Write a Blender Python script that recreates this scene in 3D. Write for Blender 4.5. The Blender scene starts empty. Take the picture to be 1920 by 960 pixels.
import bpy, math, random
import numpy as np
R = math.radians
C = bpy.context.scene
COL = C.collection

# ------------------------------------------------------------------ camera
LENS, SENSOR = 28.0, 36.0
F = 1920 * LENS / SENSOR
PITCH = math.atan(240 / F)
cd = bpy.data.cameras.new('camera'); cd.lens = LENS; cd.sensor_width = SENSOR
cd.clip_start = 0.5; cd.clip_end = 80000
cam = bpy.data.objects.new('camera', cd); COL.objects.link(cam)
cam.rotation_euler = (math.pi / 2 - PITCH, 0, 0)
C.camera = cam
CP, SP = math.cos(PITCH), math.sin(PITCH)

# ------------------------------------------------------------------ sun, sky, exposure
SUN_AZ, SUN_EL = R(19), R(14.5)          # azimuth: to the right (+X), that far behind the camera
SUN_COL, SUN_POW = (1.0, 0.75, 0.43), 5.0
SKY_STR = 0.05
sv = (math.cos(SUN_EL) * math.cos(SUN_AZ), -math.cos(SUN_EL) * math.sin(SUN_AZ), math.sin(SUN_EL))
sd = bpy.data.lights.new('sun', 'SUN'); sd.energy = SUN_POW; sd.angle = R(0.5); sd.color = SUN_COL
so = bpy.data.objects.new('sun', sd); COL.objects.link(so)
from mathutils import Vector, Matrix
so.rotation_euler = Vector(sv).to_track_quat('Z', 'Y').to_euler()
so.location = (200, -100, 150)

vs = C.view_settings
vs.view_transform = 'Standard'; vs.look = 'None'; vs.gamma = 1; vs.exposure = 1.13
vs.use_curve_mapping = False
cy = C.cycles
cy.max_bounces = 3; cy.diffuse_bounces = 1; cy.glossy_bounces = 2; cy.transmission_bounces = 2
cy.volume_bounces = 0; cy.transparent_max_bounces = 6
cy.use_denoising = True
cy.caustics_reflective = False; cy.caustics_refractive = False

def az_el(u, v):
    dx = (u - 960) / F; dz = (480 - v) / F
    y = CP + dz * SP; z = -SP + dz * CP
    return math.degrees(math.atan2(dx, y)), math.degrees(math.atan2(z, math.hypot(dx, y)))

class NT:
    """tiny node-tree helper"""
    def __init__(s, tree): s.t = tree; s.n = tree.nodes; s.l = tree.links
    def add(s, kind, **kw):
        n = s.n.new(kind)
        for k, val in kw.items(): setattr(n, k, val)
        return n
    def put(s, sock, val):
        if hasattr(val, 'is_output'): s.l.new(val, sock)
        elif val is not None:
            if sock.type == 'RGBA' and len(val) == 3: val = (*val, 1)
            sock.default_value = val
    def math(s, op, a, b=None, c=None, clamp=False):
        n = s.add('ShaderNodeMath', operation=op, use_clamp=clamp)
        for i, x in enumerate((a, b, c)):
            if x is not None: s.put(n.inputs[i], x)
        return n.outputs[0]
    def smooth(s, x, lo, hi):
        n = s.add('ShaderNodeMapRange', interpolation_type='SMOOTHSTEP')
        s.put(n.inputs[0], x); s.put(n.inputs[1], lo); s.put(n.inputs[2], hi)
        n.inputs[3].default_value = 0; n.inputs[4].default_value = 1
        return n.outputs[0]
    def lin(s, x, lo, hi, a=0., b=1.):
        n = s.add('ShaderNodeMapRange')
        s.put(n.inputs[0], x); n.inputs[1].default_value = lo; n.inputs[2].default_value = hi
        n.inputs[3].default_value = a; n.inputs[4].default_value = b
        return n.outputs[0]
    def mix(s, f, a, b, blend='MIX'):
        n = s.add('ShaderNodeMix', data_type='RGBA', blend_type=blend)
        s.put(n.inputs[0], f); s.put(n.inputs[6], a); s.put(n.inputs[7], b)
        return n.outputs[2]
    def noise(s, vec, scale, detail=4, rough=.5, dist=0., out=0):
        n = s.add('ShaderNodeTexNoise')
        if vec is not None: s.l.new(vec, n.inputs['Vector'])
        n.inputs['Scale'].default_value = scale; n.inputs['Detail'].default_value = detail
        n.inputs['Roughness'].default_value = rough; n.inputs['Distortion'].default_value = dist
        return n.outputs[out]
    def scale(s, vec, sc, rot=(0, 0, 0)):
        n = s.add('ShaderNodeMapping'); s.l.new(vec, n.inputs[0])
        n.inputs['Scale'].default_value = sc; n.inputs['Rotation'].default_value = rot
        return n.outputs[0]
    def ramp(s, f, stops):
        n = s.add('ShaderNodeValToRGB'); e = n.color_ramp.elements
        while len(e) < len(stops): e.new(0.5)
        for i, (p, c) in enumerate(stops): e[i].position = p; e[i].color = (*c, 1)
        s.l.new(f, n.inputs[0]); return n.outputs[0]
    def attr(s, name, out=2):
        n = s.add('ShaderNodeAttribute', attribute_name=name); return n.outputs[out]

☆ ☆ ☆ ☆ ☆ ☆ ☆

## WHAT IS ASKED
Give back each line above precisely as it stands.

## FINISHED TASK
Write a Blender Python script that recreates this scene in 3D. Write for Blender 4.5. The Blender scene starts empty. Take the picture to be 1920 by 960 pixels.
import bpy, math, random
import numpy as np
R = math.radians
C = bpy.context.scene
COL = C.collection

# ------------------------------------------------------------------ camera
LENS, SENSOR = 28.0, 36.0
F = 1920 * LENS / SENSOR
PITCH = math.atan(240 / F)
cd = bpy.data.cameras.new('camera'); cd.lens = LENS; cd.sensor_width = SENSOR
cd.clip_start = 0.5; cd.clip_end = 80000
cam = bpy.data.objects.new('camera', cd); COL.objects.link(cam)
cam.rotation_euler = (math.pi / 2 - PITCH, 0, 0)
C.camera = cam
CP, SP = math.cos(PITCH), math.sin(PITCH)

# ------------------------------------------------------------------ sun, sky, exposure
SUN_AZ, SUN_EL = R(19), R(14.5)          # azimuth: to the right (+X), that far behind the camera
SUN_COL, SUN_POW = (1.0, 0.75, 0.43), 5.0
SKY_STR = 0.05
sv = (math.cos(SUN_EL) * math.cos(SUN_AZ), -math.cos(SUN_EL) * math.sin(SUN_AZ), math.sin(SUN_EL))
sd = bpy.data.lights.new('sun', 'SUN'); sd.energy = SUN_POW; sd.angle = R(0.5); sd.color = SUN_COL
so = bpy.data.objects.new('sun', sd); COL.objects.link(so)
from mathutils import Vector, Matrix
so.rotation_euler = Vector(sv).to_track_quat('Z', 'Y').to_euler()
so.location = (200, -100, 150)

vs = C.view_settings
vs.view_transform = 'Standard'; vs.look = 'None'; vs.gamma = 1; vs.exposure = 1.13
vs.use_curve_mapping = False
cy = C.cycles
cy.max_bounces = 3; cy.diffuse_bounces = 1; cy.glossy_bounces = 2; cy.transmission_bounces = 2
cy.volume_bounces = 0; cy.transparent_max_bounces = 6
cy.use_denoising = True
cy.caustics_reflective = False; cy.caustics_refractive = False

def az_el(u, v):
    dx = (u - 960) / F; dz = (480 - v) / F
    y = CP + dz * SP; z = -SP + dz * CP
    return math.degrees(math.atan2(dx, y)), math.degrees(math.atan2(z, math.hypot(dx, y)))

class NT:
    """tiny node-tree helper"""
    def __init__(s, tree): s.t = tree; s.n = tree.nodes; s.l = tree.links
    def add(s, kind, **kw):
        n = s.n.new(kind)
        for k, val in kw.items(): setattr(n, k, val)
        return n
    def put(s, sock, val):
        if hasattr(val, 'is_output'): s.l.new(val, sock)
        elif val is not None:
            if sock.type == 'RGBA' and len(val) == 3: val = (*val, 1)
            sock.default_value = val
    def math(s, op, a, b=None, c=None, clamp=False):
        n = s.add('ShaderNodeMath', operation=op, use_clamp=clamp)
        for i, x in enumerate((a, b, c)):
            if x is not None: s.put(n.inputs[i], x)
        return n.outputs[0]
    def smooth(s, x, lo, hi):
        n = s.add('ShaderNodeMapRange', interpolation_type='SMOOTHSTEP')
        s.put(n.inputs[0], x); s.put(n.inputs[1], lo); s.put(n.inputs[2], hi)
        n.inputs[3].default_value = 0; n.inputs[4].default_value = 1
        return n.outputs[0]
    def lin(s, x, lo, hi, a=0., b=1.):
        n = s.add('ShaderNodeMapRange')
        s.put(n.inputs[0], x); n.inputs[1].default_value = lo; n.inputs[2].default_value = hi
        n.inputs[3].default_value = a; n.inputs[4].default_value = b
        return n.outputs[0]
    def mix(s, f, a, b, blend='MIX'):
        n = s.add('ShaderNodeMix', data_type='RGBA', blend_type=blend)
        s.put(n.inputs[0], f); s.put(n.inputs[6], a); s.put(n.inputs[7], b)
        return n.outputs[2]
    def noise(s, vec, scale, detail=4, rough=.5, dist=0., out=0):
        n = s.add('ShaderNodeTexNoise')
        if vec is not None: s.l.new(vec, n.inputs['Vector'])
        n.inputs['Scale'].default_value = scale; n.inputs['Detail'].default_value = detail
        n.inputs['Roughness'].default_value = rough; n.inputs['Distortion'].default_value = dist
        return n.outputs[out]
    def scale(s, vec, sc, rot=(0, 0, 0)):
        n = s.add('ShaderNodeMapping'); s.l.new(vec, n.inputs[0])
        n.inputs['Scale'].default_value = sc; n.inputs['Rotation'].default_value = rot
        return n.outputs[0]
    def ramp(s, f, stops):
        n = s.add('ShaderNodeValToRGB'); e = n.color_ramp.elements
        while len(e) < len(stops): e.new(0.5)
        for i, (p, c) in enumerate(stops): e[i].position = p; e[i].color = (*c, 1)
        s.l.new(f, n.inputs[0]); return n.outputs[0]
    def attr(s, name, out=2):
        n = s.add('ShaderNodeAttribute', attribute_name=name); return n.outputs[out]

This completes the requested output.